Starring United and Life Of Riley actor Neil Dudgeon as veteran police officer DCI John Barnaby, alongside The Crown and Marcella's Nick Hendrix as DS Jamie Winter, together the pair tackle all manner of crimes across the fictional county of Midsomer.

With 2021 marking 10 years in the role for Dudgeon, 60, the actor sits down to tell us more about the forthcoming episodes.

What were your initial thoughts on returning to set?

We started filming again at the beginning of October. On the first day, when I first arrived back and we started shooting The Wolf Hunter Of Little Worthy, it was all on a glamping site. It was all very Midsomer - except that everybody was distant and wearing the masks. I thought, 'This is really weird and really strange and a little bit unnerving', and within about 15 minutes I was quizzing Mark Williams and Sean Redmond about whether they'd murdered somebody. I sort of slipped back into the Midsomer world with the frightening ease.

Did social distancing pose any problems when it came to shooting?

Midsomer is a very physically affectionate set, if I can put it that way. There's lots of handshaking, hugging and kissing in the mornings, that sort of thing, and that's had to stop. Sometimes you wonder, 'What's that point in going to work without that?'. But we've struggled on.

What can we expect from the forthcoming episodes?

We shot two episodes before Christmas, which are going to be broadcast shortly, I believe. The Wolf Hunter of Little Worthy and The Stitches Society, we did those before Christmas. And then we reconvened again in January and we shot another episode. There's The Stitcher Society - it's an episode about a village where lots of people have got heart problems and they're all people of a certain age or a similar age to me. Also, in that is Nimmy March - some older viewers may remember a series years ago called Common As Muck from the mid '90s.

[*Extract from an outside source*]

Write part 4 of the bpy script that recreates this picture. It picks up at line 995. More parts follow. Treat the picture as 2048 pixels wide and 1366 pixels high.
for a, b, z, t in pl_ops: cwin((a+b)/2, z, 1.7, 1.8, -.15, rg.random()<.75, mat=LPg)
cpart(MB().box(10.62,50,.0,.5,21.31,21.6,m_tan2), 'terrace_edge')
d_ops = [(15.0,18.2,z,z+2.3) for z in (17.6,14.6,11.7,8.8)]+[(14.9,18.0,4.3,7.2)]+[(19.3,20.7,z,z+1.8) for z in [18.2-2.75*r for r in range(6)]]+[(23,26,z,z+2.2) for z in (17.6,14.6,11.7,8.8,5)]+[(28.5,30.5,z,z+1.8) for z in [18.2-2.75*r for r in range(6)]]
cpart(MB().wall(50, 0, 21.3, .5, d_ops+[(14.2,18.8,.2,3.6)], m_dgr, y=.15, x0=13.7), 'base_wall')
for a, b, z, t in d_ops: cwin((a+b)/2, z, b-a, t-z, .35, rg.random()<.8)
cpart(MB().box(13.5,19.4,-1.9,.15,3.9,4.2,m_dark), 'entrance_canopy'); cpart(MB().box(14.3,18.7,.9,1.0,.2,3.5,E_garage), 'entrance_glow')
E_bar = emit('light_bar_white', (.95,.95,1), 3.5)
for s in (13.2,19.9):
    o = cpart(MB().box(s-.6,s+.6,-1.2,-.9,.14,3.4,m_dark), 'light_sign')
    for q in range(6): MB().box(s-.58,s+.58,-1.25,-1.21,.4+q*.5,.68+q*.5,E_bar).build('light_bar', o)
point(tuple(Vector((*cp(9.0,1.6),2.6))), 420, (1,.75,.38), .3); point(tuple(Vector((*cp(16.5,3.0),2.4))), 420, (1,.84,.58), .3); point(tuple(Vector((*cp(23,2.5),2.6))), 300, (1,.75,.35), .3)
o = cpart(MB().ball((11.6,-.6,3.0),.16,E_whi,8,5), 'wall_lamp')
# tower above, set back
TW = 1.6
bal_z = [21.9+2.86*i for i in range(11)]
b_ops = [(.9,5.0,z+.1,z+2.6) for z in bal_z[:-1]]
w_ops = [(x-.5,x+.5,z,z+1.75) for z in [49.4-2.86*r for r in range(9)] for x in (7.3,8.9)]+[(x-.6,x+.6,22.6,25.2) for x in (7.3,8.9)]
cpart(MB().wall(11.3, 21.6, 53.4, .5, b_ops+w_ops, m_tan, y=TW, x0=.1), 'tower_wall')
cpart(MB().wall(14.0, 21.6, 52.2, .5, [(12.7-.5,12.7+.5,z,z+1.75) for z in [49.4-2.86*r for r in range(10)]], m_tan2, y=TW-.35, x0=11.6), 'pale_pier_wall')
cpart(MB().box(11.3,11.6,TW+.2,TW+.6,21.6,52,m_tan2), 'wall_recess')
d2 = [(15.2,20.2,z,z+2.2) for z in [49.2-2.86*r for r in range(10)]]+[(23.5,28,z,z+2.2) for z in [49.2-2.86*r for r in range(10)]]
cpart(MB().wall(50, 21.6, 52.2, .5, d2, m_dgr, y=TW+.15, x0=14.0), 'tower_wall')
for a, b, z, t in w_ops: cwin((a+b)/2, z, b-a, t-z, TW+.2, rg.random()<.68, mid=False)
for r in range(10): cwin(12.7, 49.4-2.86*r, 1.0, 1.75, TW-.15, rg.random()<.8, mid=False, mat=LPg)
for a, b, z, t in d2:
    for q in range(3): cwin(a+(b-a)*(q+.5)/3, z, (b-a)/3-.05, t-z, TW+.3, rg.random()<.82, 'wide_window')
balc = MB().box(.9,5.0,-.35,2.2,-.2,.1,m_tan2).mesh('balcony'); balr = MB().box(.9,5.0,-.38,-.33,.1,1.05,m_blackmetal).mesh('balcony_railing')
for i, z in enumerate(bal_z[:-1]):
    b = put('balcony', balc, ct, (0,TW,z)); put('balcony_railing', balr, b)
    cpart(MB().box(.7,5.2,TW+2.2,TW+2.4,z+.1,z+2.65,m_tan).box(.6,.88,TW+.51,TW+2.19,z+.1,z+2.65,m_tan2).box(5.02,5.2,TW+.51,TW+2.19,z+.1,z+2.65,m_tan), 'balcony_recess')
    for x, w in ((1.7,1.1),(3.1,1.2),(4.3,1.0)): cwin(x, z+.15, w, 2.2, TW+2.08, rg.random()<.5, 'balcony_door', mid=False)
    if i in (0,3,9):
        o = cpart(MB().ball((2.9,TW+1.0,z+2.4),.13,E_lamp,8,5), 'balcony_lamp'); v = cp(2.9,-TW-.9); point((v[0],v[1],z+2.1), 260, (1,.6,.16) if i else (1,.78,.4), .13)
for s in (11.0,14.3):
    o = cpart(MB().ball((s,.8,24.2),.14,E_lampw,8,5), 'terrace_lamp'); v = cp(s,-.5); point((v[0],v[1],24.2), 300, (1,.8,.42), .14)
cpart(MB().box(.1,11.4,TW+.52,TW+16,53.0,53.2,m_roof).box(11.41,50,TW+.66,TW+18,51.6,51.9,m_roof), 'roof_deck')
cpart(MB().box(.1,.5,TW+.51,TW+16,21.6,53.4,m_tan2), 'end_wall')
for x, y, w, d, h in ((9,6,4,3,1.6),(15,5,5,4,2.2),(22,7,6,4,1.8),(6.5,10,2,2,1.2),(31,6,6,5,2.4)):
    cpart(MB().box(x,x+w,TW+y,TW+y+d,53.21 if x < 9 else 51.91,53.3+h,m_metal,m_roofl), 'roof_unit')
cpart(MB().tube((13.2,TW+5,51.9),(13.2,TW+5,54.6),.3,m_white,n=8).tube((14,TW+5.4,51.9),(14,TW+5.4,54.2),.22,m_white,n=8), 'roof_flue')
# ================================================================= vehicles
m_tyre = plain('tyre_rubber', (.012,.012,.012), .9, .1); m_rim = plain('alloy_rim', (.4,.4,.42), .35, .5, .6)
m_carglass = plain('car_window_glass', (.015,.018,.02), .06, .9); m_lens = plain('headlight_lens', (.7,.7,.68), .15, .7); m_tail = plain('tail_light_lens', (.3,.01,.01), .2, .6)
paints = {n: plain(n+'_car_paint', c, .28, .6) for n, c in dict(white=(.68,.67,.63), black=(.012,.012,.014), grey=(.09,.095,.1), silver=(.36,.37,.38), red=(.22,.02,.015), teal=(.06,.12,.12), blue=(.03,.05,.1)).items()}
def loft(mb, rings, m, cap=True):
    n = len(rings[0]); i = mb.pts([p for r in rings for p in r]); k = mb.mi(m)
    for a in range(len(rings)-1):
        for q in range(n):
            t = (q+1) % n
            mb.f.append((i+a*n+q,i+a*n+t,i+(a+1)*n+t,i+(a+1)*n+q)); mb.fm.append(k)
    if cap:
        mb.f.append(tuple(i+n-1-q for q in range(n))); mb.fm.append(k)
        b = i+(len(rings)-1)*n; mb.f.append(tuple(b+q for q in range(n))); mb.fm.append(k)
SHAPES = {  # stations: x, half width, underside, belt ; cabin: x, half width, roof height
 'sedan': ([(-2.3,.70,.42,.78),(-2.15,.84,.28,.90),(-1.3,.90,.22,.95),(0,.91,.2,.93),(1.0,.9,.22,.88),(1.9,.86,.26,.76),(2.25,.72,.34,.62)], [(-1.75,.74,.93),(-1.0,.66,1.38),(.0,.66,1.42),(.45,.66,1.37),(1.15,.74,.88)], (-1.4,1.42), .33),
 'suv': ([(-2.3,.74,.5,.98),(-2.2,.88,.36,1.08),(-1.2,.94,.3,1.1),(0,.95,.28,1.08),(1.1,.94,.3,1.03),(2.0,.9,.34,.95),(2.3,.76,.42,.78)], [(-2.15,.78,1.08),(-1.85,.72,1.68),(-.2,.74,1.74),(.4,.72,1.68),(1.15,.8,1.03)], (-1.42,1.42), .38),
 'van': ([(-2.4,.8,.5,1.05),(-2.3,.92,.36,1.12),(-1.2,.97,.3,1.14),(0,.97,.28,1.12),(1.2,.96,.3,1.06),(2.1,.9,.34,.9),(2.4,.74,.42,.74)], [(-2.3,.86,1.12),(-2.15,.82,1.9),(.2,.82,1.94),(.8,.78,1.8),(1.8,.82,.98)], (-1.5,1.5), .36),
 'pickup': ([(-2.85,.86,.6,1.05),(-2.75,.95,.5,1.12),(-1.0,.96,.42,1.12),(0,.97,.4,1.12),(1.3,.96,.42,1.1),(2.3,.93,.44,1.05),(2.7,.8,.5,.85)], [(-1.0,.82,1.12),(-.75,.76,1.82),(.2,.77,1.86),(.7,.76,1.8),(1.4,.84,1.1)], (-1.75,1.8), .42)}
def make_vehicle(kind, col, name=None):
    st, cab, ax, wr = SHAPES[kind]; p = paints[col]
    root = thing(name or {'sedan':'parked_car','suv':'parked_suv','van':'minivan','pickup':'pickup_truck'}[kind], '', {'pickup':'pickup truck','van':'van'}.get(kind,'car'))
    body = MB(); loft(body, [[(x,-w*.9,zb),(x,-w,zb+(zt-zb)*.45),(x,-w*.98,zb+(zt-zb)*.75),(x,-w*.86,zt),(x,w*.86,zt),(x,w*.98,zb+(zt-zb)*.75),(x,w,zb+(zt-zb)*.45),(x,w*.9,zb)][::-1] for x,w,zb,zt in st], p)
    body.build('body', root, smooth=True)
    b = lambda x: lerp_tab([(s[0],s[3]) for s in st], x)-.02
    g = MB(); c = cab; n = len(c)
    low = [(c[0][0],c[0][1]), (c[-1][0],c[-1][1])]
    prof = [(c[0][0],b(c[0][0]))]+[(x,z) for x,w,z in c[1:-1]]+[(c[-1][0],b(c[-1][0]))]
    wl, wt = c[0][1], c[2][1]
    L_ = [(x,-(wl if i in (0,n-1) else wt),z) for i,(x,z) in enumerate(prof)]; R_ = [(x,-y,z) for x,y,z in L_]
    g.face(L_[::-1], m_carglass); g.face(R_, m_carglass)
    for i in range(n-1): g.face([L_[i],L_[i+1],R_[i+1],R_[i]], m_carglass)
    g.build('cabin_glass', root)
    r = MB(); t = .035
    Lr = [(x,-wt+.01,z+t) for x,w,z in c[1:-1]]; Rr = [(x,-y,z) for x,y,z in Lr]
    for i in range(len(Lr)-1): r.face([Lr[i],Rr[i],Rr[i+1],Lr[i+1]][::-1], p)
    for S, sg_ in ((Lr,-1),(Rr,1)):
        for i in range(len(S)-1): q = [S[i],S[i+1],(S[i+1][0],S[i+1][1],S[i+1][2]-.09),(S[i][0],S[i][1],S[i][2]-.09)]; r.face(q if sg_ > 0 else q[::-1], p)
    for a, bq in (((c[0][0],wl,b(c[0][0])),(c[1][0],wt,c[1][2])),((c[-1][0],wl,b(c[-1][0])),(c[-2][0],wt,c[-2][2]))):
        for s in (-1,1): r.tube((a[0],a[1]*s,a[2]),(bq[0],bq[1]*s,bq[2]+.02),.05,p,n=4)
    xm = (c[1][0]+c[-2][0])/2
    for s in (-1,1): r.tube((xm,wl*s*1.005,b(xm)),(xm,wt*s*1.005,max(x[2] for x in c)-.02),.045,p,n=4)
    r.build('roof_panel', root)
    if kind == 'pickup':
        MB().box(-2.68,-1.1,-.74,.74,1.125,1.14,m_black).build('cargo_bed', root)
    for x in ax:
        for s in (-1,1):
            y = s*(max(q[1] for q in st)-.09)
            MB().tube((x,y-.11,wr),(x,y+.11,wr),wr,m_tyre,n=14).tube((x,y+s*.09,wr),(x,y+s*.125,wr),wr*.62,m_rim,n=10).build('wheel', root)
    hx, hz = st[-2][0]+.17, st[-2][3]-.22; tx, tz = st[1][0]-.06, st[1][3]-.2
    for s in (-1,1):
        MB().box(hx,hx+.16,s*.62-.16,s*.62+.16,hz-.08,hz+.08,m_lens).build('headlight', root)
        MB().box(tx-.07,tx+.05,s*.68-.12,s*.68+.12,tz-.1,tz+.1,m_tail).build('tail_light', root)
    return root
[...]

Can we expect to see any other familiar faces?

In that episode, there was a young man who appeared on set who I had just seen in an entire series. Jacob Fortune-Lloyd is his name, who is in The Queen's Gambit, which is fantastic. And then there he was on our set being fantastic... In The Sting Of Death episode is Griff Rhys Jones, who was fascinating and hilarious and lovely to spend some time with. And then also I must mention Derek Griffiths, who was a hero of my childhood from Playschool and Play Away and those are things when I was a tiny little boy.

Are we right in thinking you took part in a spontaneous yoga class on set?

We had a day when we were filming scenes in the church. And for those scenes, we had an actual yoga teacher and her yoga class. And so, we went outside and I saw that the yoga teacher had started to put the class through their paces or warm-up and I thought, 'Ooh, I'll have some of that!'. And so I went and joined in at the back and we were doing all the warrior two [poses] and all those sort of things, right there in the graveyard with all the other ladies. And it was fantastic, a fantastic way to start the day.

And it's now been 10 years since you took on the role of DCI John Barnaby?

I never had any idea that it will go on this long. They said come in and do a few episodes of Midsomer and I thought, 'I'll give it a try. I hope I don't destroy the show inside one episode because that would be very embarrassing, after John Nettles has done it so marvellously for 13 years and I bury it inside one episode'. That would have been very embarrassing. But we got through that first series and then they wanted to do it again and I thought 'Hurrah!', and sort of repaid the faith of the people who cast me in it.

Yourself and co-star Neil Hendrix make a formidable partnership. Is there a lot of laughter working together?

We've had a couple of times over the last couple of episodes where we've tried to play the scene without actually making eye contact because it made us laugh too much. And that is, I think, a low point for any professional artist, to be quite honest. I'm outing us both here.

Do you think you'd make a good police officer?

In a way, I think why we'd be great policemen or great detectives is, as you well know, you're far more likely to be murdered by a family member or a close acquaintance than by some random person. Well, in Midsomer, there's always loads of people who might [want to] murder you and they're all lying and they're all very hard to pin down. Whereas, in real life, you find some bloke's been murdered and you go 'Where was his wife?' And she was standing next to him with the big knife in her hand. So, I think we'd be pretty good. I do the thinking and Nick can run around dragging people into lakes and stuff like that.

The new series of Midsomer Murders will air on STV, tomorrow at 8pm.